Song of the Day: TRAAMS - Costner

Song of the Day
02/16/2016
Scott Kulicke
photo by Andy Hughes

Every Monday through Friday, we deliver a different song as part of our Song of the Day podcast subscription. This podcast features exclusive KEXP in-studio performances, unreleased songs, and recordings from independent artists that our DJ’s think you should hear. Today's song, featured on The Morning Show with John Richards, is "Costner" by TRAAMS off their 2015 album, Modern Dancing, on FatCat Records.

TRAAMS - Costner (MP3)

The continued existence of excellent garage rock in 2016 can be seen as much as a statement of the artist's world view as anything, a response to increasingly metronomic, mathematically precise "computer music" - the wall of sound, the imperfections, the shred are all testaments to the power of the human touch. But the sonic bombardment of a guy banging away on his guitar is just as often used as a crutch, a "let's just cover this with a thousand pounds of reverb and distortion so no one hears that one missed note or off-tempo snare hit." It takes confidence and precision to create the minimalist garage rock of Chichester, England band TRAAMS, a proper musical skill to cut back to the bare drums and bass that give the FatCat Records signees their dynamic sound that borders on pop but never quite crosses over.

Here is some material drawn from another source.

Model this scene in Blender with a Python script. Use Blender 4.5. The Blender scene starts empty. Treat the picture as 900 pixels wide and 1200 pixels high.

"Costner" is a perfect example: for a record that sounds as big as this, there's relatively little going on: athletically persistent drums, microscopically tight bass, and the constant wail of feedback. The video accompanying it - a bird's eye performance of the thrashing track complete with moshing fans that knock the microphone onto the drummer's head - looks like the garage shows we know and love, but belies how tightly crafted the track is. The opener of their second album, Modern Dancing, "Costner" is both an elegant encapsulation of what the whole album sounds like, and also a testament to the production skills of The Hookworm's MJ, who reminds us that the beat-to-death phrase "this album sounds like a live album" can actually mean something. I'm going to respectfully disagree with Drowned In Sound's Aidan Reynolds when he says that this "isn't exactly a happy record" - this is a raucously joyous record, too celebratory to be moored down by any of the shoegaze-y sleepiness that's near ubiquitous in the lo-fi world these days. The skill that one can smell coming off "Costner" makes sense: relentless touring after their debut album, Grin, have given the band a 10,000 hours level tightness and precision that could seem antithetical to their garage roots, but thanks to some studio wizardry instead translate into that coveted aforementioned "live" sound across the whole record.